LITTLE ROCK — Limits on the bulk collection of Americans’ phone data would be delayed under a bill by U.S. Sen. Tom Cotton, R-Ark.


Cotton said Tuesday he was introducing the Liberty Through Strength Act, which would delay limitations on the National Security Agency’s bulk telecommunications data collection that is set to become effective Dec. 1 under the USA Freedom Act.


The Freedom Act was introduced after classified memos leaked by Edward Snowden exposed the NSA’s extensive data collection program. Under the law, the NSA will be able to access only targeted phone data with judicial approval.


Cotton is the only member of Arkansas’ congressional delegation who voted against the Freedom Act.


Under Cotton’s bill, the new limitations on data collection would not take effect until after Jan. 31, 2017, and upon certification by the president that the changes will have no operational impacts.

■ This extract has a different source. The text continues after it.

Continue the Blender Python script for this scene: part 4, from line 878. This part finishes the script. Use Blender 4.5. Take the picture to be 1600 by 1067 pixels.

The bill also would make permanent the roving wiretap provisions of the Patriot Act.


"The terrorist attacks in Paris last week are a terrible reminder of the threats we face every day," Cotton said in a statement. "And it made clear that the president’s empty policy of tough talk and little action isn’t working against ISIS. Regrettably, these policy follies also extend to the intelligence community, whose hands were tied by the passage of the USA Freedom Act."


Cotton said the Freedom Act "takes us from a constitutional, legal, and proven NSA collection architecture to an untested, hypothetical one that will be less effective."


"If we take anything from the Paris attacks, it should be that vigilance and safety go hand in hand," he said. "Now is not the time to sacrifice our national security for political talking points. We should allow the intelligence community to do their job and provide them with the tools they need to keep us safe."